* _Dataset excerpt_:
☆ ☆ ☆ ☆ ☆

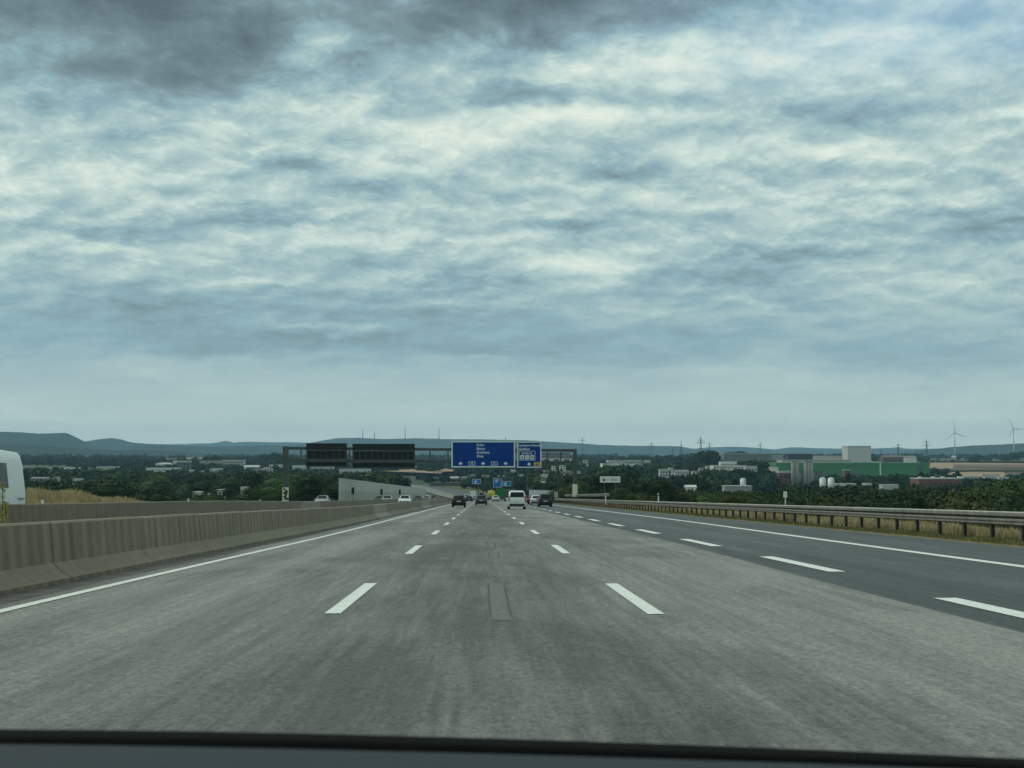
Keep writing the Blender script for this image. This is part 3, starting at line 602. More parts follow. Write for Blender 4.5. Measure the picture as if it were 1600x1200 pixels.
# houses: (x0,x1,yt,yb,D,label,wall,roof,kind,wins)
H = [
 (1540,1563,741,749,1400,'white house group right of the brick hall, with a pale gable','wall_white','tile_grey','gable',(5,1,.2,.8)),
 (1561,1577,745,751,1380,'low white house at the right end of the village','wall_white','roof_pale','flat',(4,1,.2,.8)),
 (1505,1530,744,748,1420,'long low pale roof between the brick hall and white houses','wall_beige','roof_pale','flat',None),
 (1575,1600,737,742,1600,'pale farm building near the right edge','wall_beige','tile','gable',None),
 (1488,1494,712,717,4300,'tiny pale barn at the foot of the left wind turbine','wall_beige','roof_pale','gable',None),
 (1380,1412,711,719,2700,'brown roofed farm building behind the green hall','tile','tile','gable',None),
 (1413,1432,712,718,2750,'pale gabled barn beside the brown roofed farm','wall_white','tile_grey','gable',None),
 (950,1003,718.5,723.5,1900,'upper of two long white halls right of the gantry','roof_pale','tile_grey','flat',(14,1,.3,.6)),
 (941,1004,724,729.5,1850,'lower of two long white halls right of the gantry','wall_white','roof_pale','flat',(16,1,.3,.6)),
 (1006,1016,719,724,1900,'small pale hall right of the two long white halls','wall_white','tile_grey','gable',(3,1,.2,.7)),
 (1031,1048,733,746,1150,'white modern house with dark balcony openings','wall_white','roof_pale','flat',(4,2,.1,.9)),
 (1046,1052,731,738,1150,'narrow white stair tower beside the modern house','wall_white','roof_pale','flat',None),
 (1055,1076,734,742,1200,'white terraced houses left of the tall tree','wall_white','tile_grey','gable',(6,2,.1,.9)),
 (1082,1090,735,744,1180,'white gable between dark trees','wall_white','tile','gable_end',(2,2,.1,.9)),
 (1093,1101,730,737,1250,'cream gable right of the white gable','wall_beige','tile','gable_end',(2,2,.1,.9)),
 (1104,1115,728,733,1300,'small white flat house left of the office complex','wall_white','roof_pale','flat',(3,1,.2,.8)),
 (1073,1088,758,765,700,'white roofed hut in the near trees','wall_white','roof_pale','gable',None),
 (847,890,707,716,1500,'big dark roofed hall behind the gantry at right','tile_grey','tile_grey','flat',None),
 (846,893,716,721,1450,'long white hall with a dark joint behind the gantry','wall_white','roof_pale','flat',(3,1,.0,.9)),
 (863,869,727,736,1000,'narrow white gabled house left of the right gantry post','wall_white','tile','gable_end',(2,2,.1,.9)),
 (875,884,726,734,1050,'white gable with red roof near the right gantry post','wall_white','tile','gable_end',(2,2,.1,.9)),
 (877,896,735.5,742,950,'cream building with orange roof beside the right gantry post','wall_beige','tile','hip',(5,1,.2,.9)),
 (846,859,735,738,1000,'long white roof under the exit sign','wall_white','roof_pale','flat',None),
 (846,856,741,745,950,'pale roof left of the dark hedge','wall_white','tile_grey','gable',None),
 (901,907,735,740,1000,'tiny white house just right of the gantry post','wall_white','tile','gable_end',(2,1,.2,.9)),
 (912,919,718,726,1400,'slim white house with a tower right of the gantry','wall_white','tile_grey','gable_end',(2,2,.1,.9)),
 (806,820,741,748,1600,'pale house with a hipped roof below the exit sign','wall_beige','tile_grey','hip',(5,2,.1,.9)),
 (798,806,734,737,1600,'small white building under the joint of the two signs','wall_white','roof_pale','flat',None),
 (753,764,742,746,1600,'white house under the middle of the big blue sign','wall_white','tile','gable',(4,1,.2,.9)),
 (778,792,743,746,1600,'flat white roof above the far blue sign','wall_white','roof_pale','flat',None),
 (735,742,741,745,1600,'cream house with red roof under the big sign','wall_beige','tile','gable',(3,1,.2,.9)),
 (704,716,745,748,1600,'pale roofs left under the big blue sign','wall_beige','roof_pale','gable',None),
 (719,731,745,749,1600,'grey house left of the far blue sign','wall_grey','tile_grey','hip',(4,1,.2,.9)),
 (846,852,752,755,800,'small white roof low behind the exit traffic','wall_white','roof_pale','flat',None),
 (530,577,733,741,1500,'pale low greenhouse field below the sign backs','roof_pale','roof_pale','flat',None),
 (485,520,728.5,733,1700,'row of white houses left below the sign backs','wall_white','roof_pale','flat',(9,1,.2,.8)),
 (457,477,727,734,1650,'pair of white gabled houses right of the left gantry post','wall_white','tile_grey','gable',(5,1,.1,.8)),
 (409,425,730,736,1600,'white hipped house left of the left gantry post','wall_white','tile_grey','hip',(4,1,.1,.8)),
 (421,440,726,731,1750,'long white building touching the left gantry post','wall_white','roof_pale','flat',(6,1,.2,.8)),
 (381,404,727,732,1700,'wide white roof left of the hipped house','wall_white','roof_pale','gable',None),
 (392,410,733,736,1550,'thin grey roof in the trees left of the hipped house','wall_grey','roof_pale','flat',None),
 (347,380,718.5,726,1900,'cream long hall on the left slope','wall_beige','roof_pale','flat',(9,1,.3,.7)),
 (312,347,720,724.5,2000,'grey long hall left of the cream hall','wall_grey','roof_pale','flat',None),
 (328,333,731,738,1500,'small white gable under the cream hall','wall_white','tile','gable_end',(1,2,.1,.9)),
 (334,346,731.5,734.5,1520,'bright white roof under the cream hall','wall_white','roof_pale','flat',None),
 (270,276,719.5,725,1900,'white stair block left of the dark tower block','wall_white','roof_pale','flat',None),
 (276,296,720,736,1850,'dark grey tower block with white top and right edge','silo_dark','roof_pale','flat',(4,3,.1,.9)),
 (243,269,723,727,2000,'white arched roof hall at left','wall_white','roof_pale','hip',None),
 (228,277,731,735,1800,'long bright white hall at left','wall_white','roof_pale','flat',(12,1,.1,.4)),
 (240,257,735.5,739,1700,'pale houses under the long white hall','wall_white','tile_grey','gable',(5,1,.1,.8)),
 (295,303,734,738.5,1600,'small pale house right of the dark tower block','wall_beige','tile_grey','gable',(2,1,.1,.8)),
 (312,316,735,738,1600,'tiny white gable in the left trees','wall_white','tile','gable_end',None),
 (339,347,765,767.5,500,'near flat white roof among the left trees','wall_white','roof_pale','flat',None),
 (376,383,760.5,763,520,'near small pale roof among the left trees','wall_white','tile_grey','gable',None),
 (301,310,768.5,770.5,480,'near thin white roof left of the white lamp globe','wall_white','roof_pale','flat',None),
 (100,122,730,733,2200,'thin white building line above the left trees','wall_white','roof_pale','flat',None),
 (150,190,729,733,2300,'pale farm track roof at left','wall_beige','roof_pale','flat',None),
 (48,74,745.5,750,900,'pale houses just right of the white van','wall_beige','tile_grey','gable',(6,1,.1,.8)),
 (82,88,745,751,880,'small white gable above the dry grass','wall_white','tile','gable_end',(1,2,.1,.9)),
 (114,124,748,751.5,850,'white hut above the dry grass','wall_white','roof_pale','flat',None),
]
for (a, b_, c, d_, D, lab, wl, rf, kd, wn_) in H:
    B('house' if kd != 'flat' else 'flat_building', a, b_, c, d_, D, lab, 'house' if kd != 'flat' else 'building', wl, rf, kd, wn_)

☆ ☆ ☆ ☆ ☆

* _Written exercise_: Every line above should be repeated exactly; pictures stay out of the copy.

* _The completed task_:
Keep writing the Blender script for this image. This is part 3, starting at line 602. More parts follow. Write for Blender 4.5. Measure the picture as if it were 1600x1200 pixels.
# houses: (x0,x1,yt,yb,D,label,wall,roof,kind,wins)
H = [
 (1540,1563,741,749,1400,'white house group right of the brick hall, with a pale gable','wall_white','tile_grey','gable',(5,1,.2,.8)),
 (1561,1577,745,751,1380,'low white house at the right end of the village','wall_white','roof_pale','flat',(4,1,.2,.8)),
 (1505,1530,744,748,1420,'long low pale roof between the brick hall and white houses','wall_beige','roof_pale','flat',None),
 (1575,1600,737,742,1600,'pale farm building near the right edge','wall_beige','tile','gable',None),
 (1488,1494,712,717,4300,'tiny pale barn at the foot of the left wind turbine','wall_beige','roof_pale','gable',None),
 (1380,1412,711,719,2700,'brown roofed farm building behind the green hall','tile','tile','gable',None),
 (1413,1432,712,718,2750,'pale gabled barn beside the brown roofed farm','wall_white','tile_grey','gable',None),
 (950,1003,718.5,723.5,1900,'upper of two long white halls right of the gantry','roof_pale','tile_grey','flat',(14,1,.3,.6)),
 (941,1004,724,729.5,1850,'lower of two long white halls right of the gantry','wall_white','roof_pale','flat',(16,1,.3,.6)),
 (1006,1016,719,724,1900,'small pale hall right of the two long white halls','wall_white','tile_grey','gable',(3,1,.2,.7)),
 (1031,1048,733,746,1150,'white modern house with dark balcony openings','wall_white','roof_pale','flat',(4,2,.1,.9)),
 (1046,1052,731,738,1150,'narrow white stair tower beside the modern house','wall_white','roof_pale','flat',None),
 (1055,1076,734,742,1200,'white terraced houses left of the tall tree','wall_white','tile_grey','gable',(6,2,.1,.9)),
 (1082,1090,735,744,1180,'white gable between dark trees','wall_white','tile','gable_end',(2,2,.1,.9)),
 (1093,1101,730,737,1250,'cream gable right of the white gable','wall_beige','tile','gable_end',(2,2,.1,.9)),
 (1104,1115,728,733,1300,'small white flat house left of the office complex','wall_white','roof_pale','flat',(3,1,.2,.8)),
 (1073,1088,758,765,700,'white roofed hut in the near trees','wall_white','roof_pale','gable',None),
 (847,890,707,716,1500,'big dark roofed hall behind the gantry at right','tile_grey','tile_grey','flat',None),
 (846,893,716,721,1450,'long white hall with a dark joint behind the gantry','wall_white','roof_pale','flat',(3,1,.0,.9)),
 (863,869,727,736,1000,'narrow white gabled house left of the right gantry post','wall_white','tile','gable_end',(2,2,.1,.9)),
 (875,884,726,734,1050,'white gable with red roof near the right gantry post','wall_white','tile','gable_end',(2,2,.1,.9)),
 (877,896,735.5,742,950,'cream building with orange roof beside the right gantry post','wall_beige','tile','hip',(5,1,.2,.9)),
 (846,859,735,738,1000,'long white roof under the exit sign','wall_white','roof_pale','flat',None),
 (846,856,741,745,950,'pale roof left of the dark hedge','wall_white','tile_grey','gable',None),
 (901,907,735,740,1000,'tiny white house just right of the gantry post','wall_white','tile','gable_end',(2,1,.2,.9)),
 (912,919,718,726,1400,'slim white house with a tower right of the gantry','wall_white','tile_grey','gable_end',(2,2,.1,.9)),
 (806,820,741,748,1600,'pale house with a hipped roof below the exit sign','wall_beige','tile_grey','hip',(5,2,.1,.9)),
 (798,806,734,737,1600,'small white building under the joint of the two signs','wall_white','roof_pale','flat',None),
 (753,764,742,746,1600,'white house under the middle of the big blue sign','wall_white','tile','gable',(4,1,.2,.9)),
 (778,792,743,746,1600,'flat white roof above the far blue sign','wall_white','roof_pale','flat',None),
 (735,742,741,745,1600,'cream house with red roof under the big sign','wall_beige','tile','gable',(3,1,.2,.9)),
 (704,716,745,748,1600,'pale roofs left under the big blue sign','wall_beige','roof_pale','gable',None),
 (719,731,745,749,1600,'grey house left of the far blue sign','wall_grey','tile_grey','hip',(4,1,.2,.9)),
 (846,852,752,755,800,'small white roof low behind the exit traffic','wall_white','roof_pale','flat',None),
 (530,577,733,741,1500,'pale low greenhouse field below the sign backs','roof_pale','roof_pale','flat',None),
 (485,520,728.5,733,1700,'row of white houses left below the sign backs','wall_white','roof_pale','flat',(9,1,.2,.8)),
 (457,477,727,734,1650,'pair of white gabled houses right of the left gantry post','wall_white','tile_grey','gable',(5,1,.1,.8)),
 (409,425,730,736,1600,'white hipped house left of the left gantry post','wall_white','tile_grey','hip',(4,1,.1,.8)),
 (421,440,726,731,1750,'long white building touching the left gantry post','wall_white','roof_pale','flat',(6,1,.2,.8)),
 (381,404,727,732,1700,'wide white roof left of the hipped house','wall_white','roof_pale','gable',None),
 (392,410,733,736,1550,'thin grey roof in the trees left of the hipped house','wall_grey','roof_pale','flat',None),
 (347,380,718.5,726,1900,'cream long hall on the left slope','wall_beige','roof_pale','flat',(9,1,.3,.7)),
 (312,347,720,724.5,2000,'grey long hall left of the cream hall','wall_grey','roof_pale','flat',None),
 (328,333,731,738,1500,'small white gable under the cream hall','wall_white','tile','gable_end',(1,2,.1,.9)),
 (334,346,731.5,734.5,1520,'bright white roof under the cream hall','wall_white','roof_pale','flat',None),
 (270,276,719.5,725,1900,'white stair block left of the dark tower block','wall_white','roof_pale','flat',None),
 (276,296,720,736,1850,'dark grey tower block with white top and right edge','silo_dark','roof_pale','flat',(4,3,.1,.9)),
 (243,269,723,727,2000,'white arched roof hall at left','wall_white','roof_pale','hip',None),
 (228,277,731,735,1800,'long bright white hall at left','wall_white','roof_pale','flat',(12,1,.1,.4)),
 (240,257,735.5,739,1700,'pale houses under the long white hall','wall_white','tile_grey','gable',(5,1,.1,.8)),
 (295,303,734,738.5,1600,'small pale house right of the dark tower block','wall_beige','tile_grey','gable',(2,1,.1,.8)),
 (312,316,735,738,1600,'tiny white gable in the left trees','wall_white','tile','gable_end',None),
 (339,347,765,767.5,500,'near flat white roof among the left trees','wall_white','roof_pale','flat',None),
 (376,383,760.5,763,520,'near small pale roof among the left trees','wall_white','tile_grey','gable',None),
 (301,310,768.5,770.5,480,'near thin white roof left of the white lamp globe','wall_white','roof_pale','flat',None),
 (100,122,730,733,2200,'thin white building line above the left trees','wall_white','roof_pale','flat',None),
 (150,190,729,733,2300,'pale farm track roof at left','wall_beige','roof_pale','flat',None),
 (48,74,745.5,750,900,'pale houses just right of the white van','wall_beige','tile_grey','gable',(6,1,.1,.8)),
 (82,88,745,751,880,'small white gable above the dry grass','wall_white','tile','gable_end',(1,2,.1,.9)),
 (114,124,748,751.5,850,'white hut above the dry grass','wall_white','roof_pale','flat',None),
]
for (a, b_, c, d_, D, lab, wl, rf, kd, wn_) in H:
    B('house' if kd != 'flat' else 'flat_building', a, b_, c, d_, D, lab, 'house' if kd != 'flat' else 'building', wl, rf, kd, wn_)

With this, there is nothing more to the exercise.